Estas são hipóteses tão absurdas que não deveriam sequer ser cogitadas nem mesmo em circunstâncias extremas. Contudo, existem outras mais exeqüíveis, mais simples e ainda menos radicais do que fabricar gente pela metade. Uma destas seria instituir o IPVPP imposto sobre propriedade de pernas e de pés. Não existe o IPVA? Então por que esta tolerância para com os pedestres? Por que este privilégio? Como a maioria destes é de pessoas de baixa renda, poucas poderiam pagar e deixariam de eguarem pelas ruas atrapalhando o trânsito. Só com esta medida, certamente o fluxo de automóveis de passeio aumentaria em mais de dez por cento a sua velocidade. Outra medida de efeito imediato seria a proibição pura e simples do tráfego de ônibus - sobretudo aqueles que servem os bairros proletários - pelas mesmas vias dos automóveis de luxo.
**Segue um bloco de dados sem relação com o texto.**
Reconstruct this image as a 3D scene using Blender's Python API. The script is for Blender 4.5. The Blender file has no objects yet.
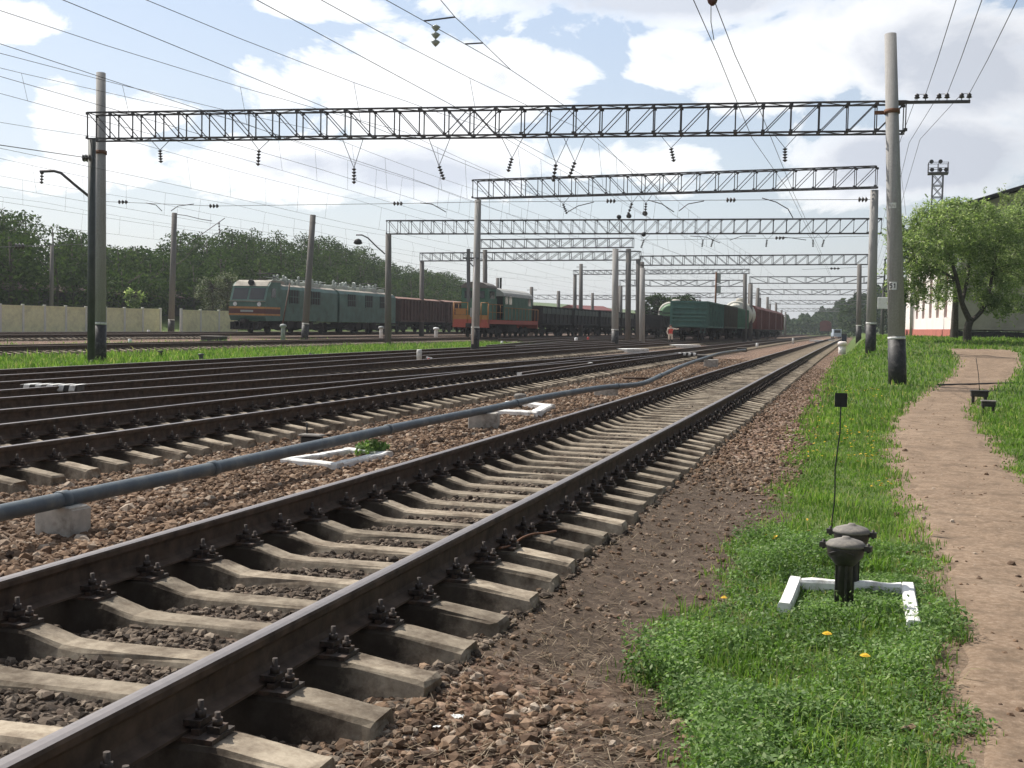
import bpy, math, random
import numpy as np
from mathutils import Vector, Matrix
R = math.radians
random.seed(7)
rng = np.random.default_rng(7)
scene = bpy.context.scene
col = scene.collection

# ------------------------------------------------------------------ camera (world Y runs along the tracks, X to the right)
F = 1200.0
CAM = Vector((0, 0, 1.686))
RHO = R(1.2)
_ux = 345 * math.cos(RHO) - 51 * math.sin(RHO)
_uy = -345 * math.sin(RHO) - 51 * math.cos(RHO)
PHI = math.atan(-_uy / F)
PSI = math.atan(_ux / math.hypot(F, _uy))
HEAD = Vector((-math.sin(PSI), math.cos(PSI), 0))
R0 = Vector((math.cos(PSI), math.sin(PSI), 0))
FWD = HEAD * math.cos(PHI) - Vector((0, 0, 1)) * math.sin(PHI)
U0 = HEAD * math.sin(PHI) + Vector((0, 0, 1)) * math.cos(PHI)
RT = R0 * math.cos(RHO) + U0 * math.sin(RHO)
UP = U0 * math.cos(RHO) - R0 * math.sin(RHO)

def ray(px, py):
    return FWD * F + RT * (px - 512) + UP * (384 - py)
def at_D(px, py, D):
    return CAM + ray(px, py) * (D / F)
def at_X(px, py, X):
    d = ray(px, py)
    return CAM + d * (X / d.x)
def at_Y(px, py, Y):
    d = ray(px, py)
    return CAM + d * (Y / d.y)
def proj(P):
    v = Vector(P) - CAM
    D = v.dot(FWD)
    return 512 + F * v.dot(RT) / D, 384 - F * v.dot(UP) / D, D

# ------------------------------------------------------------------ terrain
def rise(Y):
    return np.interp(Y, [-50, 10, 21, 37, 67, 125, 400, 2500], [0, 0, .03, .1, .18, .28, .45, .6])
def bank(Y):
    return np.interp(Y, [-20, 5, 8, 20, 32, 40, 50, 60, 75, 150, 2500], [.02, .04, .07, .13, .20, .40, .88, 1.35, 1.5, 1.62, 1.8])
def sstep(a, b, x):
    t = np.clip((x - a) / (b - a), 0, 1)
    return t * t * (3 - 2 * t)
def wob(X, Y):
    return (np.sin(X * 1.7 + Y * .9) * .5 + np.sin(X * 3.1 - Y * 2.3 + 1.3) * .3 + np.sin(X * .6 + Y * 4.1 + .4) * .2)
def terrain(X, Y):
    X = np.asarray(X, float); Y = np.asarray(Y, float)
    r = rise(Y)
    z = .095 + r + .012 * wob(X * 1.3, Y)
    z = z + (.055 * np.exp(-((X + 3.03) / .48) ** 4) + .035 * np.exp(-((X + 1.62) / .22) ** 2)) * (1 - sstep(60, 90, Y))
    # right shoulder of the ballast and the bank behind it
    sh = .05 + r * .6 + .015 * wob(X, Y * 1.2)
    z = z + (sh - z) * sstep(-1.75, -1.0, X)
    b = bank(Y) + .02 * wob(X, Y)
    z = z + (b - z) * sstep(-.9, 1.0, X)
    # hollow between the second track and the pipe, small rise to the left
    z = z + .03 * wob(X * .5, Y * .4) * sstep(-19, -20.5, X)
    z = z + sstep(-64, -100, X) * 6.0 + sstep(-100, -300, X) * 10
    z = z + sstep(420, 1100, Y) * 7 * sstep(0, 200, Y)
    z = z + sstep(40, 160, X) * 4
    return z
def terr(x, y):
    return float(terrain(x, y))
def hit(px, py, zoff=0.0, maxD=400):
    d = ray(px, py) / F
    lo = None
    D = 1.5
    while D < maxD:
        P = CAM + d * D
        if P.z - zoff < terr(P.x, P.y):
            a, b = D / 1.01, D
            for _ in range(24):
                m = (a + b) / 2
                Q = CAM + d * m
                if Q.z - zoff < terr(Q.x, Q.y): b = m
                else: a = m
            return CAM + d * b
        D *= 1.01
    return CAM + d * maxD

# ------------------------------------------------------------------ materials
def nodes_of(name):
    m = bpy.data.materials.new(name)
    m.use_nodes = True
    nt = m.node_tree
    b = nt.nodes['Principled BSDF']
    return m, nt, b
def ramp(nt, stops, fac):
    r = nt.nodes.new('ShaderNodeValToRGB')
    e = r.color_ramp.elements
    while len(e) < len(stops): e.new(.5)
    for i, (p, c) in enumerate(stops):
        e[i].position = p
        e[i].color = (*c, 1) if len(c) == 3 else c
    nt.links.new(fac, r.inputs[0])
    return r
def noise(nt, vec, scale, detail=4, rough=.6):
    n = nt.nodes.new('ShaderNodeTexNoise')
    n.inputs['Scale'].default_value = scale
    n.inputs['Detail'].default_value = detail
    n.inputs['Roughness'].default_value = rough
    if vec is not None: nt.links.new(vec, n.inputs['Vector'])
    return n
def mixc(nt, fac, a, b, mode='MIX'):
    m = nt.nodes.new('ShaderNodeMix')
    m.data_type = 'RGBA'; m.blend_type = mode
    for k, v in ((0, fac), (6, a), (7, b)):
        if hasattr(v, 'is_output'): nt.links.new(v, m.inputs[k])
        elif k == 0: m.inputs[0].default_value = v
        else: m.inputs[k].default_value = (*v, 1)
    return m.outputs[2]
def math_(nt, op, a, b=None, c=None):
    n = nt.nodes.new('ShaderNodeMath'); n.operation = op
    for i, v in enumerate((a, b, c)):
        if v is None: continue
        if hasattr(v, 'is_output'): nt.links.new(v, n.inputs[i])
        else: n.inputs[i].default_value = v
    return n.outputs[0]
def objcoord(nt):
    return nt.nodes.new('ShaderNodeTexCoord').outputs['Object']
def bump(nt, b, h, strength=.3, dist=.02):
    n = nt.nodes.new('ShaderNodeBump')
    n.inputs['Strength'].default_value = strength
    n.inputs['Distance'].default_value = dist
    nt.links.new(h, n.inputs['Height'])
    nt.links.new(n.outputs[0], b.inputs['Normal'])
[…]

Esses tiranossauros seriam obrigados, por lei, a trafegar apenas dentro dos limites dos próprios bairros a que servem, facilitando assim a formação de guetos e a separação formal (porque na prática ela já existe) entre as classes sociais. Onde já se viu membros das classes A e B se misturarem com os da C e D? Certo que esta prática há muito tempo já existe nos chopinguecenters e nos seus arredores, mas deveria se estender a toda a área urbana.

Como vêem, as soluções existem, são factíveis e até já estão em pleno vigor em alguns setores das grandes cidades. Está faltando somente transformá-las em leis e torná-las obrigatórias e generalizadas.